Saturday story mostly about apparent splits around Keith Starmer. Thing is I cannot find what the difference is in what various shadow cabinet people have to say. They accept the decision from the referendum. There are policies for parliament to discuss. I recently saw John McDonnell on Andrew Marr show. The opportunity he sees is to meet with other left political organisations in Europe. I can't see where this clashes with anything Starmer has said.
Paragraph 12 just in the middle, the bit that interests me.
The Labour leader was praised at Westminster for his robust performance against Theresa May at this week’s prime minister’s questions, when he accused her government of being in a “total shambles” over Brexit.
Surely if the Guardian was mostly concerned with Brexit rather than rubbishing Corbyn, this is the sort of thing that would relate to the headline and be further up the story?
Then today Andrew Rawnsley writes about the difficulties for Liberal opinion faced with Trump and Brexit. Nine paragraphs in -
You can say the new “populists” are phoneys and presume their mendacities and contradictions will be exposed once people have experience of how they wield power. Jeremy Corbyn was doing that yesterday when he had a pop at the “fake anti-elitism of rich white men like Nigel Farage and Donald Trump”. The Labour leader makes a good point. But there was a better one he could have made.
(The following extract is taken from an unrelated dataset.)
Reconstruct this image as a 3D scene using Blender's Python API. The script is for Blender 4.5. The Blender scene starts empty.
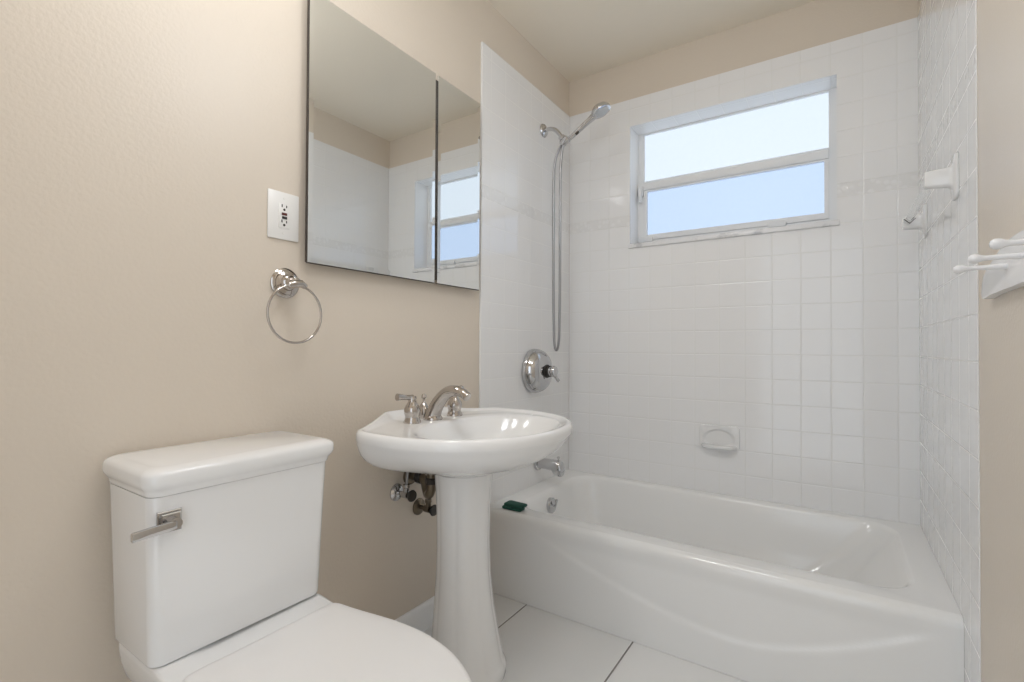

Why have a former commodity broker and a billionaire property developer proved more effective at mobilising voters discontented with their economic lot than did the Labour party at our most recent general election?
This is I think the only reporting of Corbyn's speech in the Observer. Corbyn was not fronting the Labour Party at the last general election. A bit more space could be given to the history around Blair and Brown and others who kept popping up during the EU referendum as arranged by Will Straw and Lord Mandelson. How well did this work out? Lord Darling sharing a platform with Osborne for example.
Trouble is that Guardian Media Group seem to be set on this path. They worry about the universities, UK image as well as research funding. Corbyn may be reaching a wider audience, much more likely if reported.